Как известно, древнегреческие боги вошли в пантеон римской мифологии, в частности, Дионис отождествлялся там с Либером — божеством оплодотворяющей силы, плодородия, виноградарства.
Кроме собственного восточного происхождения, древнегреческие божества, связанные с растительным миром, с плодоносящими силами земли и плодородием, отождествлялись с разными божествами Средиземноморья и Передней Азии. Например, Дионис отождествлялся с египетским Осирисом — богом производительных сил природы, олицетворяющим ее периодическое умирание и возрождение; с Амоном — египетским богом солнца, который, в свою очередь, отождествлялся с богом плодородия Мином; с Сераписом — богом плодородия эллинистического мира, культ которого был распространен в греко-римской среде Египта, отождествлялся также с Аполлоном. Адонис отождествлялся с Таммузом — богом плодородия, символизирующим круговорот жизни и смерти в природе у ряда народов Передней Азии (Шумер, Аккад, сиро-палестинский регион). Афродита отождествлялась с финикийской Астартой, вавилоно-ассирийской Иштар, египетской Исидой, т. е. с богинями плодородия[111].
Эти божества (наше внимание специально было остановлено преимущественно на мужских персонажах) отражали на своем, мифологическом уровне развитие культурного земледелия в древних земледельческих цивилизациях Средиземноморья.
Ближе всего по внешнему виду к турецкому Деду-Садовнику оказывается Серапис — повелитель стихий и явлений природы, бог плодородия, который почитался среди греко-римского населения Александрии в Египте. Он изображался человеком средних лет, крепкого телосложения, с длинными волосами, с пышной бородой и усами, в греческой одежде. На голове он держал корзину, наполненную плодами[112].

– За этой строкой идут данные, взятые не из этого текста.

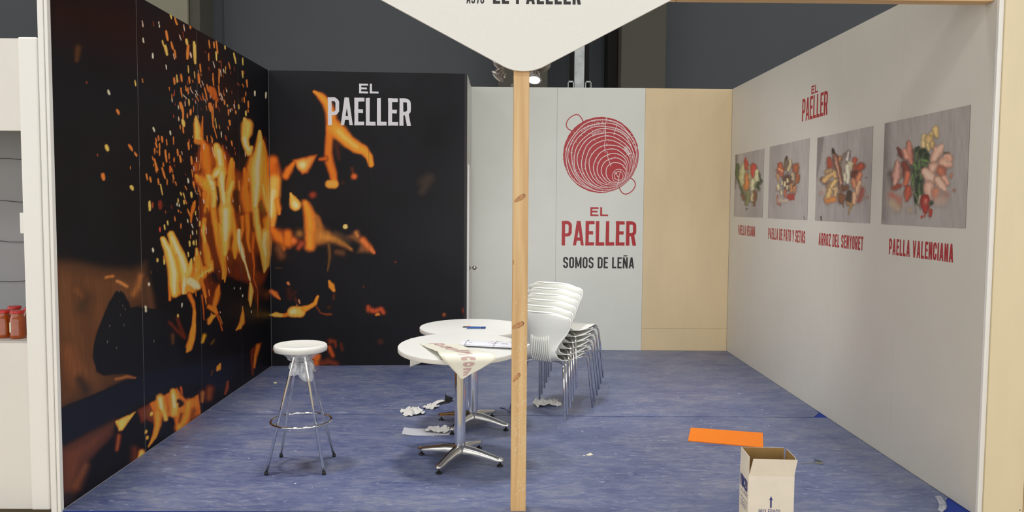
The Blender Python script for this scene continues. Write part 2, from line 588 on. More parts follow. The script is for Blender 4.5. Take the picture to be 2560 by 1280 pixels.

Можно предположить, что, когда турки-сельджуки пришли в XI в. на территорию Малой Азии, уже будучи мусульманами, они застали там сложные переплетения мифологических представлений индоевропейских и неиндоевропейских народов. Дед-Садовник (Бостанджи-деде) из турецкой волшебной сказки представляет собой турецкую (возможно, и не без иранского влияния, судя по его имени) переработку местных представлений об одном или нескольких растительных божествах малоазийского происхождения, выражающих идею плодородия. Территория Передней Азии, давшая средиземноморскому миру не одного бога, символизирующего животворные силы природы, могла что-то привнести и в исламизированный мир турок. Конечно, воздействие монотеистической религии ислама не могло не повлиять на остатки представлений о местных языческих божествах, и поэтому боги растительности, плодородия и земледелия свелись к полузабытому мифологическому персонажу Деду-Садовнику, которого могущественный ислам оттеснил на более низкий уровень, но не святого, как узбекского Бобо-дехкона, а демона. Дед-Садовник (Бостанджи-деде) — это сверхъестественное существо антропоморфного вида, с чертами хтонического божества, несущее негативное начало.
Глава VIII
Судьба (армяно-турецкие мифологические параллели)
Отличие сказок, записанных Д.Неметом среди болгарских турок, от собственно турецких заключается в других географических условиях бытования тождественных сюжетов и мотивов. Например, если в собственно турецких сказках «опасным» водным пространством, от которого персонажам сказок можно ждать беды, является море, то в сказках видинских турок — река Дунай.
Вместе с тем для тех и других сказок характерно общее представление о «хорошем», «благополучном» пространстве, в котором развертывается действие, — это равнина или долина. Им противопоставлено «неблагополучное», «плохое» пространство гор и даже вершин гор. Именно в горах с героями происходят опасные, страшные приключения, там их подстерегают не только дикие звери и птицы, но и сверхъестественные существа (дэвы, старухи-дэвы и др.).